We sure are looking forward to coming home in a few days. Too bad the path to home leads through about 420 pounds of dirty laundry, that we have to clear out of the way first.

Oh yeah, and about the title: it hasn't rained here in, like, a month.

sports spot

The other day in the closing seconds of an NBA game a player (Bob Sura of the Atlanta Hawks, if you're keeping score at home) threw up a bad shot on purpose so he could get his own rebound and assure himself his third triple-double (double digits in points, rebounds and assists) for the third consecutive game. It worked, and it was quite a feat: only a handful of players have ever done the three-in-a-row before. Even better, the first of the three was his first triple-double of his career. So everyone was happy for him, right? Sadly, no.

Too many people who watch sports, it seems, have a certain notion of 'sportsmanship,' and they think that Sura's little stab at personal glory went against it. Note, of course, that the people who complained the most aren't athletes at all, and couldn't be if their lives depended on it. This is especially true of the commissioner--commissioners of all the major sports are pedantic reactionaries who care more about the perception of sportsmanship and the image of the game than they do about the games themselves and the sportsmen who play them.

Because really, who did this hurt? Sura's teammates liked it, his coaches liked it, the crowd liked it I'm sure (I believe it was a home game for Atlanta); and the opposition Nets didn't mind too much, because they were losing by a big margin anyways and I'm sure they just wanted to go home. What good does it do anyone to take the triple-double off the books, and make Sura apologize in public to boot? Besides making a few self-important non-athletes feel better about themselves, of course. And it's not even like Sura was playing selfishly: that little thing about 'double-digit assists' means he passed the ball off pretty well too.

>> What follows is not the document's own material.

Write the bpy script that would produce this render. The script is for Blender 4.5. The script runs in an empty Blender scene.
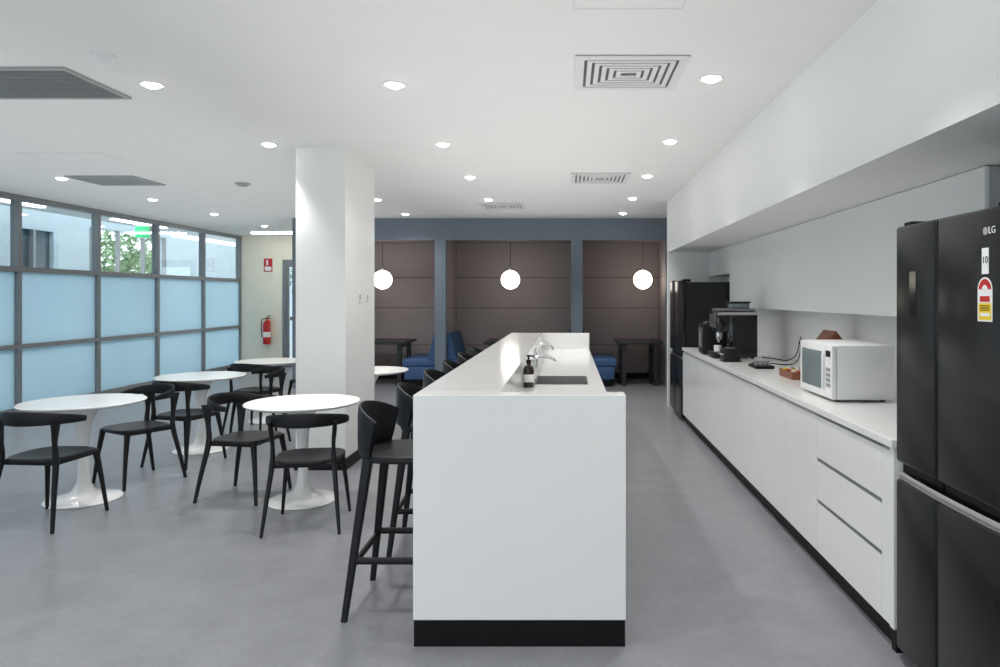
import bpy, bmesh, math, random
from mathutils import Vector, Matrix
random.seed(7)
scene = bpy.context.scene
COL = scene.collection
F = 691.0

# ------------------------------------------------------------------ materials
def mat(name, color, rough=0.5, metal=0.0, spec=0.5, var=0.0, nscale=4.0, bump=0.0, bscale=80.0, coat=0.0):
    m = bpy.data.materials.new(name); m.use_nodes = True
    nt = m.node_tree; p = nt.nodes["Principled BSDF"]
    p.inputs["Base Color"].default_value = (*color, 1)
    p.inputs["Roughness"].default_value = rough
    p.inputs["Metallic"].default_value = metal
    p.inputs["Specular IOR Level"].default_value = spec
    p.inputs["Coat Weight"].default_value = coat
    tc = nt.nodes.new("ShaderNodeTexCoord")
    if var > 0:
        n = nt.nodes.new("ShaderNodeTexNoise"); n.inputs["Scale"].default_value = nscale
        n.inputs["Detail"].default_value = 6
        nt.links.new(tc.outputs["Object"], n.inputs["Vector"])
        r = nt.nodes.new("ShaderNodeValToRGB")
        r.color_ramp.elements[0].position = 0.3; r.color_ramp.elements[1].position = 0.7
        r.color_ramp.elements[0].color = (*[max(0, c*(1-var)) for c in color], 1)
        r.color_ramp.elements[1].color = (*[min(1, c*(1+var)) for c in color], 1)
        nt.links.new(n.outputs["Fac"], r.inputs["Fac"])
        nt.links.new(r.outputs["Color"], p.inputs["Base Color"])
    if bump > 0:
        n2 = nt.nodes.new("ShaderNodeTexNoise"); n2.inputs["Scale"].default_value = bscale
        nt.links.new(tc.outputs["Object"], n2.inputs["Vector"])
        b = nt.nodes.new("ShaderNodeBump"); b.inputs["Strength"].default_value = bump
        b.inputs["Distance"].default_value = 0.01
        nt.links.new(n2.outputs["Fac"], b.inputs["Height"])
        nt.links.new(b.outputs["Normal"], p.inputs["Normal"])
    return m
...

All told, this is just a big ridiculous fiasco that makes me sputter with indignity, rather like I do when I hear people wax indignant about 'excessive celebration' by NFL players. Or talk-show denizens moaning about baseball salaries being too high. Who created this absurd image of hero-athletes being perfect examples of humanity, and stuck-up humanity that never has any fun at that? Fans and commissioners, I think. And those folks who run the Olympics.